Deutsche Betriebe, sagt Polzmacher, seien jedes Jahr Exportweltmeister. »Was die auf der ganzen Welt verkaufen, wird von Menschen gebaut, die Produktion können.« Deren Bewusstsein habe sich mit der Art und Weise ihrer Arbeit verändert, aber nicht die Tatsache, dass sie von ihrer Arbeitskraft abhängig seien. »Bei Konflikten tauchen Ingenieure, Techniker und Verwaltungsangestellte plötzlich bei den Gewerkschaften auf. Die IG Metall hat Tausende von Neuaufnahmen, auch wenn im Saldo mehr Verluste durch Alter und Entlassungen stehen. Aber der Gedanke der Gewerkschaften ist nach wie vor absolut attraktiv in den Betrieben. Immer wieder merken die Leute, da herrscht nur der Schein von Fürsorge. Und dann ist plötzlich der kollektive Gedanke wieder da: wir müssen uns organisieren, das ist das Einzige, was uns bleibt. Ich erlebe das täglich - der schöne Schein verfliegt wie nichts und die Realität kommt zum Vorschein.«

Polzmacher erinnert an die erste Computerfirma, die bestreikt wurde. Ein amerikanisches Unternehmen. Es war vor zehn Jahren. »Digital Equipment hatte seinen Sitz in München, darum hatten wir die Verantwortung, aber zusätzlich Niederlassungen in 15 oder 16 Städten, so zweieinhalbtausend Leute. Die hatten Spitzenbetriebsräte, Topleute, einige sind später Hauptamtliche in der IG Metall geworden. Also, es gab Krach um den Sozialplan, weil Digital die Hälfte der Beschäftigten abbauen wollte. Wir haben den Kampf um den Sozialplan mit der Tarifsicherheit für die Bleibenden verbinden wollen.

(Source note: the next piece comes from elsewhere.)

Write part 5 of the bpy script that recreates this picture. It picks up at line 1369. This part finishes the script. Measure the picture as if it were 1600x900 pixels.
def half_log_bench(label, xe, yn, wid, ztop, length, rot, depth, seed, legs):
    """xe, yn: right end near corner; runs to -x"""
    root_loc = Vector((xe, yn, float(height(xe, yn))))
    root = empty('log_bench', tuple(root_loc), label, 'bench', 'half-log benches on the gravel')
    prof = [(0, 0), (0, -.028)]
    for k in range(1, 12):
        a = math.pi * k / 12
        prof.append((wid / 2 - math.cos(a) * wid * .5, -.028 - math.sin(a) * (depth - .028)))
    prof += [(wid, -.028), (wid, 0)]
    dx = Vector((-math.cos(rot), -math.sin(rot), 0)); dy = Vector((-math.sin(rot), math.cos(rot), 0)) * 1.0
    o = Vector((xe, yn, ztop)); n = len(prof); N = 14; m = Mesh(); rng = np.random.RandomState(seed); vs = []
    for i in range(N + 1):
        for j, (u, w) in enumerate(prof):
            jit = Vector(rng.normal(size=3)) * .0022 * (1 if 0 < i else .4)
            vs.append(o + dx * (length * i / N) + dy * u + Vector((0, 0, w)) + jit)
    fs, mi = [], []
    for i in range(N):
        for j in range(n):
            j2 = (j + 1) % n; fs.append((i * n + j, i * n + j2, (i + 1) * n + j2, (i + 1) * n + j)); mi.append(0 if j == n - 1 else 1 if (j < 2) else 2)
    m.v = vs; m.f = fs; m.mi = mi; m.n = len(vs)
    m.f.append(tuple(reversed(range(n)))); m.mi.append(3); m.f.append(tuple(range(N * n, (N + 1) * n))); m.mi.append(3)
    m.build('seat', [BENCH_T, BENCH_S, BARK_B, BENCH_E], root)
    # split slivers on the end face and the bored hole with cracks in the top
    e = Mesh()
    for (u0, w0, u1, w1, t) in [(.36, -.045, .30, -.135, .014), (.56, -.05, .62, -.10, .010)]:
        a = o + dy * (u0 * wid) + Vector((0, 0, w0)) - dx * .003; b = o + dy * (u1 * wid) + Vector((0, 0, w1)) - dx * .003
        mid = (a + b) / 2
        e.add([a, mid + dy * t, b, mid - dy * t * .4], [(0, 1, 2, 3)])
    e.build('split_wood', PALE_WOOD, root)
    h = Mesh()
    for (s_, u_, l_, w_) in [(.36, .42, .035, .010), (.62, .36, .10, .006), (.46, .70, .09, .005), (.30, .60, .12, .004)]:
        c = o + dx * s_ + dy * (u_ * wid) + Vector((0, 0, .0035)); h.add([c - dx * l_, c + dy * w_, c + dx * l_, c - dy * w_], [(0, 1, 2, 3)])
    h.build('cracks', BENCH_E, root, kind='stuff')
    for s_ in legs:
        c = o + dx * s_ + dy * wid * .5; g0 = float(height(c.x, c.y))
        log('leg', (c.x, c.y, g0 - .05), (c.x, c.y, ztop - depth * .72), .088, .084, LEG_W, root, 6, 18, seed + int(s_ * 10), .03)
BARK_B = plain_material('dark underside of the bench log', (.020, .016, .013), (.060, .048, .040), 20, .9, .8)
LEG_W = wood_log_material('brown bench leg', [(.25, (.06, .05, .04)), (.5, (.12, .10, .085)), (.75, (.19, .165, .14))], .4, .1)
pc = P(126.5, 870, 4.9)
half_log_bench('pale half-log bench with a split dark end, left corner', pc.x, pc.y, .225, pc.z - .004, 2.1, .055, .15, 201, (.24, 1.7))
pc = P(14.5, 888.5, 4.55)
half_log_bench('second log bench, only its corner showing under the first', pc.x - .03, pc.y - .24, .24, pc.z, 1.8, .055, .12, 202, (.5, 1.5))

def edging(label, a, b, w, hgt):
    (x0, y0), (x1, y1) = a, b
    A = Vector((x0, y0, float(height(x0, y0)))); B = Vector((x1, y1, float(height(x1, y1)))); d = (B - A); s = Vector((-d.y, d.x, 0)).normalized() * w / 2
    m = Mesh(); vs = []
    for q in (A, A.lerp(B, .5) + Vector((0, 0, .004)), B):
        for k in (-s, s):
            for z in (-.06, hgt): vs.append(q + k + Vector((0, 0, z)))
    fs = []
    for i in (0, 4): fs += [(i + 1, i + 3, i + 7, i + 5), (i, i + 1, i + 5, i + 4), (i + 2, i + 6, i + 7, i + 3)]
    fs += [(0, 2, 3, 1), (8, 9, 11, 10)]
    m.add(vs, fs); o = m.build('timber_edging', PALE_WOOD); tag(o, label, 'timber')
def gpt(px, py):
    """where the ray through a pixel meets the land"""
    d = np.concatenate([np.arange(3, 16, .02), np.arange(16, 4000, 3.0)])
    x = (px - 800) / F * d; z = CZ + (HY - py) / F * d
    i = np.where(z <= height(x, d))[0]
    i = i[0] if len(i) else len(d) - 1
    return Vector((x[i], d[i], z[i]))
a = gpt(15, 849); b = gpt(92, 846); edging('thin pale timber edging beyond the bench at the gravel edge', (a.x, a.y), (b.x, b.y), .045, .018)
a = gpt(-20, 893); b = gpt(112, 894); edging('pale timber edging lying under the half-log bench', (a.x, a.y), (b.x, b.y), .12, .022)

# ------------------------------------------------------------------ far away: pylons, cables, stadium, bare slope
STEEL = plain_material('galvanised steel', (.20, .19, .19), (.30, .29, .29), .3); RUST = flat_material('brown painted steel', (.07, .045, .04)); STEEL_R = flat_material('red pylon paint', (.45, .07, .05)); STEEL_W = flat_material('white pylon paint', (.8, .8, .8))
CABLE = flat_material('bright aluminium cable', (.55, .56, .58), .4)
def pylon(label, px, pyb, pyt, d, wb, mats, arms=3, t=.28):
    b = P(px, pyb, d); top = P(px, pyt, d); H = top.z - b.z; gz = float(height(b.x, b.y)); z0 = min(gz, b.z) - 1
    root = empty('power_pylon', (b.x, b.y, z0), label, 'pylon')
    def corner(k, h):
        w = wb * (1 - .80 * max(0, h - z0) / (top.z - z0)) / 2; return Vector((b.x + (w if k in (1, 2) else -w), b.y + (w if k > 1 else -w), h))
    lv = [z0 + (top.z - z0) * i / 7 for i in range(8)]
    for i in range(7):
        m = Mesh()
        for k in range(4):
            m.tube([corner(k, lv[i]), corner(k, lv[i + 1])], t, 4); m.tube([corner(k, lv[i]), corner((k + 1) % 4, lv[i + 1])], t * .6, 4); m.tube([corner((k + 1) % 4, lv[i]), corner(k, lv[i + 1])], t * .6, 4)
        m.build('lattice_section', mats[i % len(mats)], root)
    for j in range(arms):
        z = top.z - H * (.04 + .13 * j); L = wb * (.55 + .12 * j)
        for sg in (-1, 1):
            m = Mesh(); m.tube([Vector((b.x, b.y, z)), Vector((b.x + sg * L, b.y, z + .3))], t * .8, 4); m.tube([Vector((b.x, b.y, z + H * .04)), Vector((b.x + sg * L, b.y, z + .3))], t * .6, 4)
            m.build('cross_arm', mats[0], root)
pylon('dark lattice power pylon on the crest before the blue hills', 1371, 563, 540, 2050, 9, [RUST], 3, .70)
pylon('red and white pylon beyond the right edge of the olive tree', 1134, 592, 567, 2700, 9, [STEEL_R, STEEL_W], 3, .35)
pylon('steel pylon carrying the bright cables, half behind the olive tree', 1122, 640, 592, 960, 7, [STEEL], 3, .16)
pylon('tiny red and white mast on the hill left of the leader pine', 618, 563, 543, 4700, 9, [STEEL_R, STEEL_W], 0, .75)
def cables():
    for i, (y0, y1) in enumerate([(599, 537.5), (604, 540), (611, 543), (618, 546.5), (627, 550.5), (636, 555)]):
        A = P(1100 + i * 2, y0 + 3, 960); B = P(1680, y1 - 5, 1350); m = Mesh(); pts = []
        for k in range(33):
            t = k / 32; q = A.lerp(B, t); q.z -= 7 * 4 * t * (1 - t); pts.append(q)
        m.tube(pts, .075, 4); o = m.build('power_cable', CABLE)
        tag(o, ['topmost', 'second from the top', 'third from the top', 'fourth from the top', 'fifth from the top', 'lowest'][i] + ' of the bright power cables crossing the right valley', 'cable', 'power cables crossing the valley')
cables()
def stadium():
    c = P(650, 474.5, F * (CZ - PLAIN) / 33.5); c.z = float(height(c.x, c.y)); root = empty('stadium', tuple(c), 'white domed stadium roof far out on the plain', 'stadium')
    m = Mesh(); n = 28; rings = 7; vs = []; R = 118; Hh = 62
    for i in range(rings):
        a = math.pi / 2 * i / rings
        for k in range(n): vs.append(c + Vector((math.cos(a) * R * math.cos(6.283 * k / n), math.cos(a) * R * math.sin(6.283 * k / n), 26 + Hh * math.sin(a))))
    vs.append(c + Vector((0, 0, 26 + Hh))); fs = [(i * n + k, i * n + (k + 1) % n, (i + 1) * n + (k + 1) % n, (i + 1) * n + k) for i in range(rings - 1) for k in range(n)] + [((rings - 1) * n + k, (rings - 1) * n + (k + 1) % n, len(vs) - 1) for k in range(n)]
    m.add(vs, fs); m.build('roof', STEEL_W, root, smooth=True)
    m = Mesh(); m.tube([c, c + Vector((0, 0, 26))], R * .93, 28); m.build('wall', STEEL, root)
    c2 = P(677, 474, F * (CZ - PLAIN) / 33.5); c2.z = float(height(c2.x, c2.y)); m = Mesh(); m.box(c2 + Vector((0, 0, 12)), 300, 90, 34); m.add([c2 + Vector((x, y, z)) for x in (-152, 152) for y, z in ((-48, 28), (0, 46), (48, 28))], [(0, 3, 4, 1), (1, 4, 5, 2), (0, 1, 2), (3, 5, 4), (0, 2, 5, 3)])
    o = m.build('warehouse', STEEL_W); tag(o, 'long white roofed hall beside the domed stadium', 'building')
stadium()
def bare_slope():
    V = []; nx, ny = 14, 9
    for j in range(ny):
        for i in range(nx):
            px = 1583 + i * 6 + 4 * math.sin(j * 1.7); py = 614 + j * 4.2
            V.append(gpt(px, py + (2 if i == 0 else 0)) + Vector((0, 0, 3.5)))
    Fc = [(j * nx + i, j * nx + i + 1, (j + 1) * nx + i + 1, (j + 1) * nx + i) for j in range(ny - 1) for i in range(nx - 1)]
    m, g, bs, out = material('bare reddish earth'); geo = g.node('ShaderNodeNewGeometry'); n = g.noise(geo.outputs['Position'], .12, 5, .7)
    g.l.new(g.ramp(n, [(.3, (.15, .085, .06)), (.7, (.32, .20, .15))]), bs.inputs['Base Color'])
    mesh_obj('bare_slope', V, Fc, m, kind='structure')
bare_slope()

Und dabei ist etwas Eigenartiges passiert, was allerdings für die Branche nicht unüblich war: mit uns Gewerkschaften hat die Geschäftsleitung überhaupt nicht geredet. Auf der Betriebsversammlung habe ich deren Vertreter angesprochen, und der hat nicht geantwortet. Arroganz auf höchstem Niveau. Die Leute wurden darüber immer wütender. Der Organisationsgrad stieg auf über 30 Prozent. Das lief nach dem Motto: ›Wir sind eine Firma, die von der Kommunikation lebt. In der heutigen Welt redet man miteinander. Wenn die Geschäftsleitung nicht will, ist das unter aller Kanone.‹ Schließlich haben wir eine Urabstimmung im IG Metall-Vorstand beantragt. Zwickel war Vorsitzender, der holte uns nach Frankfurt und sagte: Das könnt ihr doch vergessen bei 30 Prozent Organisationsgrad. Es wurde eine fünfstündige Debatte. Vier der wichtigsten Leute aus der Firma waren dabei. Mit denen ist es dann tatsächlich gelungen, Zwickel zu überzeugen. Wären wir mit dem Streik gescheitert, hätten wir alt ausgesehen. Aber wir haben es riskiert. Bei der Urabstimmung waren von den 30 Prozent fast alle für Streik. Wir haben bundesweit nach dem Chaosprinzip einfach einzelne Standorte ausgewählt. Es herrschte große Spannung, was geschehen wird, der erste Termin wurde quasi in der ›Tagesschau‹ angekündigt. Und alle haben mitgemacht - die Standorte waren dicht. Für die Geschäftsleitung ist die Welt zusammengebrochen.«

Offizielle Tarifverhandlungen zu akzeptieren, fiel den Amerikanern noch lange schwer. Bis sie dann doch nach Düsseldorf, ins SAS-Hotel kamen. Von Montag bis Donnerstag wurde verhandelt. Am Ende gab es eine richtige Tarifbindung, für die erste Computerfirma. Und einen Sozialplan - den besten, der für die Branche in der Bundesrepublik jemals ausgehandelt wurde.